(Entries taken from a collection)
— start —

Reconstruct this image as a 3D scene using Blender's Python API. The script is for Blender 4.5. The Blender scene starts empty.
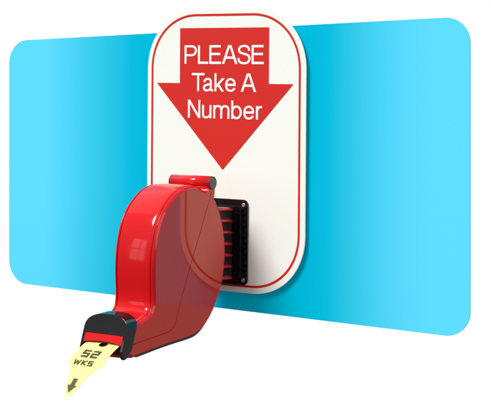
import bpy, bmesh, math, random
from mathutils import Vector, Matrix

S = 0.001                      # everything below is written in millimetres
scene = bpy.context.scene
COL = scene.collection
random.seed(4)

# ------------------------------------------------------------------ helpers
def link(name, mesh, mat=None, parent=None, smooth=False):
    o = bpy.data.objects.new(name, mesh)
    COL.objects.link(o)
    if mat:
        mesh.materials.append(mat)
    if smooth:
        for p in mesh.polygons:
            p.use_smooth = True
    if parent:
        o.parent = parent
    return o

def from_pydata(name, verts, faces, mat=None, parent=None, smooth=False):
    me = bpy.data.meshes.new(name)
    me.from_pydata([(v[0]*S, v[1]*S, v[2]*S) for v in verts], [], faces)
    me.update()
    bm = bmesh.new(); bm.from_mesh(me)
    bmesh.ops.recalc_face_normals(bm, faces=bm.faces)
    bm.to_mesh(me); bm.free()
    return link(name, me, mat, parent, smooth)

def bevel(o, width, seg=2, angle=35):
    m = o.modifiers.new('bevel', 'BEVEL')
    m.width = width*S; m.segments = seg; m.limit_method = 'ANGLE'
    m.angle_limit = math.radians(angle)
    m.harden_normals = False
    return o

def spline(pts, n=8, closed=True):
    out = []
    N = len(pts)
    rng = range(N) if closed else range(N-1)
    for i in rng:
        if closed:
            p0, p1, p2, p3 = pts[(i-1) % N], pts[i], pts[(i+1) % N], pts[(i+2) % N]
        else:
            p0, p1, p2, p3 = pts[max(i-1, 0)], pts[i], pts[i+1], pts[min(i+2, N-1)]
        for k in range(n):
            t = k/n
            out.append(tuple(0.5*((2*b)+(-a+c)*t+(2*a-5*b+4*c-d)*t*t+(-a+3*b-3*c+d)*t**3)
                             for a, b, c, d in zip(p0, p1, p2, p3)))
    if not closed:
        out.append(tuple(pts[-1]))
    return out

def area2(p):
    return sum(p[i][0]*p[(i+1) % len(p)][1]-p[(i+1) % len(p)][0]*p[i][1] for i in range(len(p)))/2

def smooth_poly(p, it):
    for _ in range(it):
        p = [tuple((p[i-1][k]+2*p[i][k]+p[(i+1) % len(p)][k])/4 for k in (0, 1)) for i in range(len(p))]
    return p

def offset(poly, d):
    """move a closed polygon inwards by d"""
    sgn = 1 if area2(poly) > 0 else -1
    out = []
    n = len(poly)
    for i in range(n):
        a, b, c = poly[i-1], poly[i], poly[(i+1) % n]
        tx, ty = c[0]-a[0], c[1]-a[1]
        l = math.hypot(tx, ty) or 1
        out.append((b[0]-sgn*ty/l*d, b[1]+sgn*tx/l*d))
    return out

def prism(name, poly, axis, a, b, mat, parent=None, smooth=False):
    """poly of 2D points extruded along an axis: 'y' takes (x,z), 'x' takes (y,z)"""
    n = len(poly)
    if axis == 'y':
        v = [(p[0], a, p[1]) for p in poly]+[(p[0], b, p[1]) for p in poly]
    else:
        v = [(a, p[0], p[1]) for p in poly]+[(b, p[0], p[1]) for p in poly]
    f = [list(range(n)), list(range(n, 2*n))[::-1]]
    f += [[i, (i+1) % n, n+(i+1) % n, n+i] for i in range(n)]
    return from_pydata(name, v, f, mat, parent, smooth)

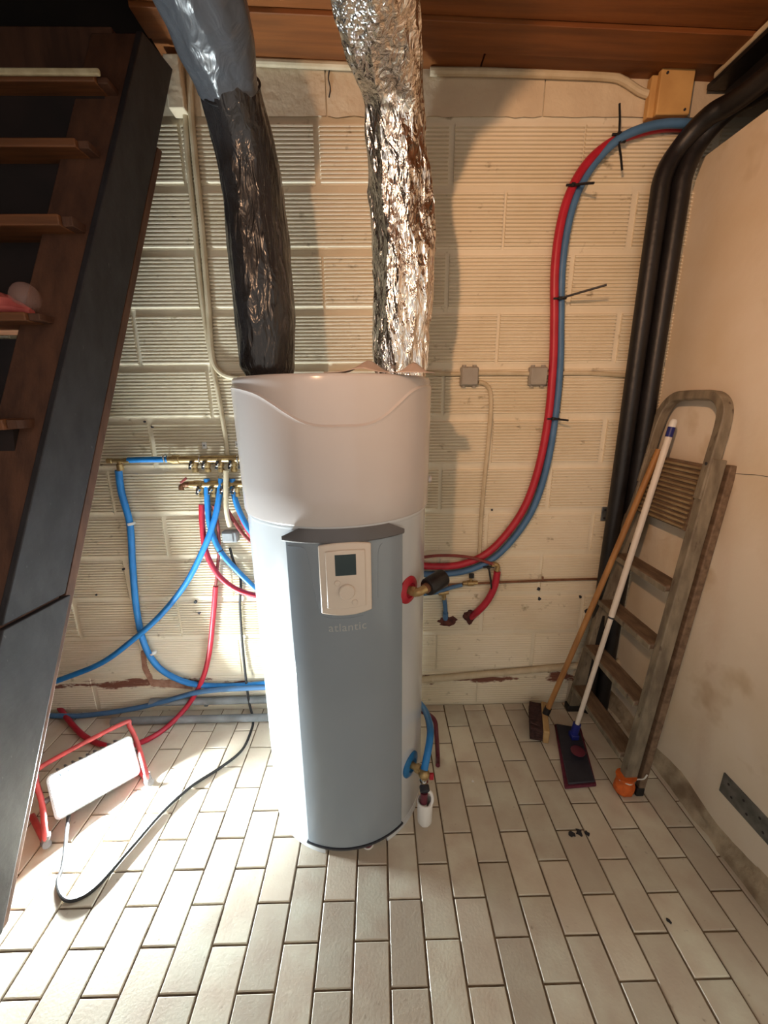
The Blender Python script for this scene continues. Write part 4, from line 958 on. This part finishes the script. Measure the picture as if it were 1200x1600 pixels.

— end —

The request
How many lines of the listing above include the word "script"? State the number and nothing else.

Result
2